The Fed’s strategically dovish approach has of course been aggressively adopted by other central banks.  At $15 Trillion and counting, the collective balance sheet of the Fed, ECB, BOJ and the BOE is growing faster today than it did at the peak of QE3, even accounting for the recently announced Fed taper.  Aside from the ever dovish BOJ, the big elephant and swing variable in the room is the ECB.     Currently adding more than $70 bn/month in liquidity, an upside risk to European growth/inflation could push the ECB into a more aggressive taper, essentially making the ECB the swing variable in rate suppression.  A substantial ECB taper would have an obvious downward impact on the rate of growth of the collective balance sheet and, most importantly the level of longer term Bund yields.
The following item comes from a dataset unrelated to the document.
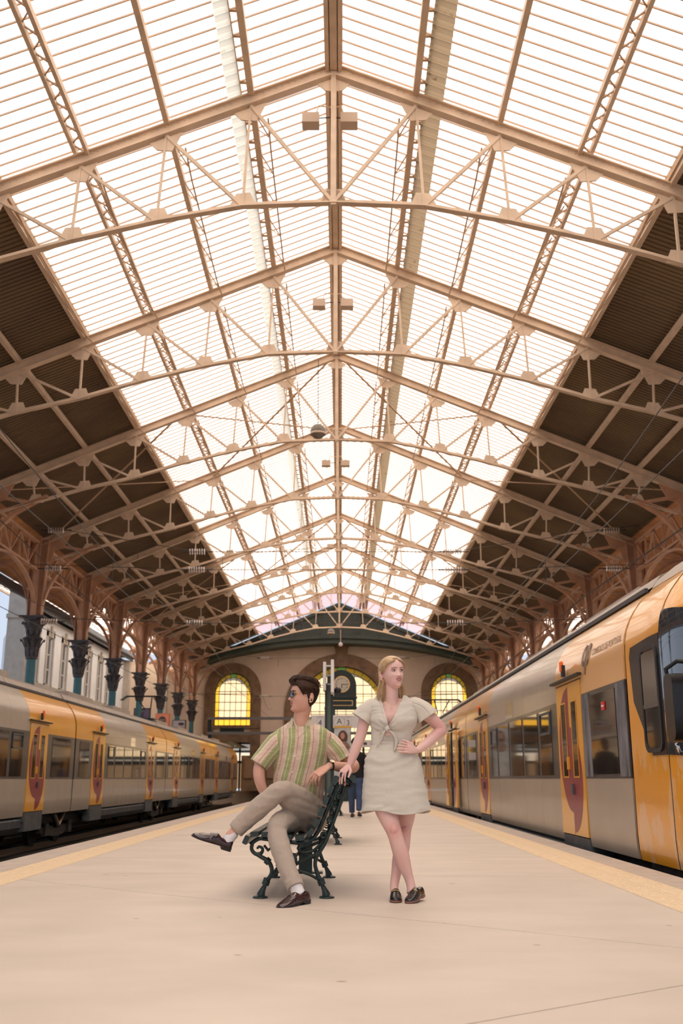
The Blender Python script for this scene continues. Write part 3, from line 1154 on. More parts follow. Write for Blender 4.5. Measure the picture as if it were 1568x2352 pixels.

While longer dated Treasury yields are influenced by several factors, we can’t ignore that Treasury/Bund correlations have persisted (since Euro QE began, the average 60 day correlation of 10 year Treasury/Bund yields is 0.72).   With 10 year Bund yields at 0.40 to 0.50%, a return to an “old normal” Bund rate of 1.5 to 2.0% could lift Treasury yields higher by as much as 100 basis points.
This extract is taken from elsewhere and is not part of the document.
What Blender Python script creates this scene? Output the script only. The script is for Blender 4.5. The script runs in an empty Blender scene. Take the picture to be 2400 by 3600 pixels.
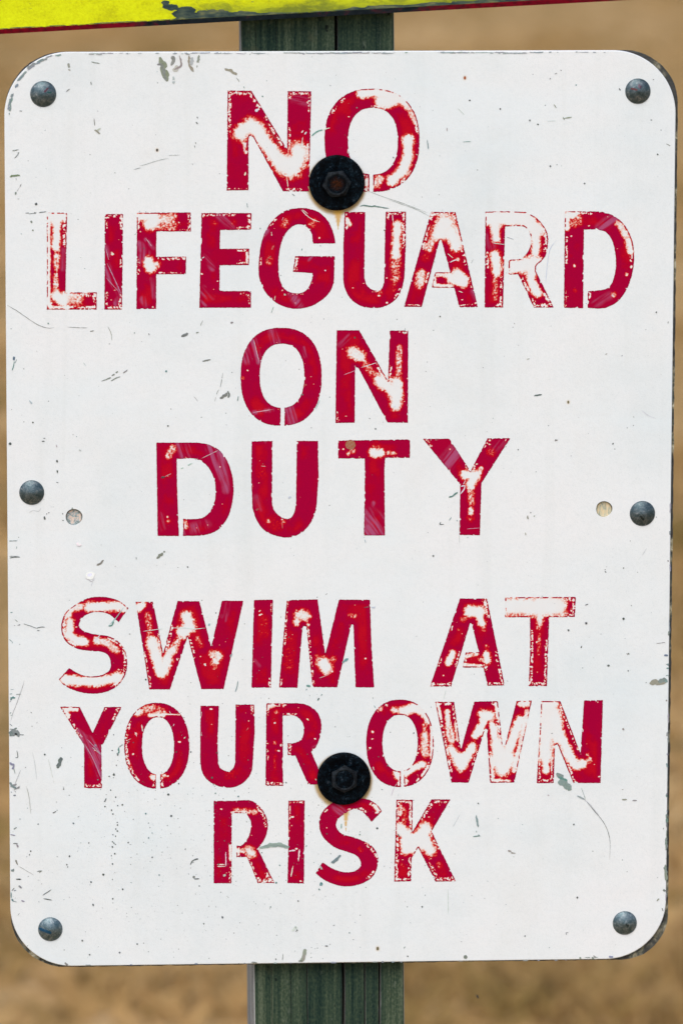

An imported taper tantrum would undermine the key pillars of equity market support discussed above, and all the more so as the higher rate environment would not come with the benefits of higher U.S. economic growth.   Certainly a stronger Eurozone would help reinforce global growth and drive a weaker dollar (two risk positives), but a return to a persistent 3%+  10 year Treasury yield will lift the VIX to a higher and more dynamic range.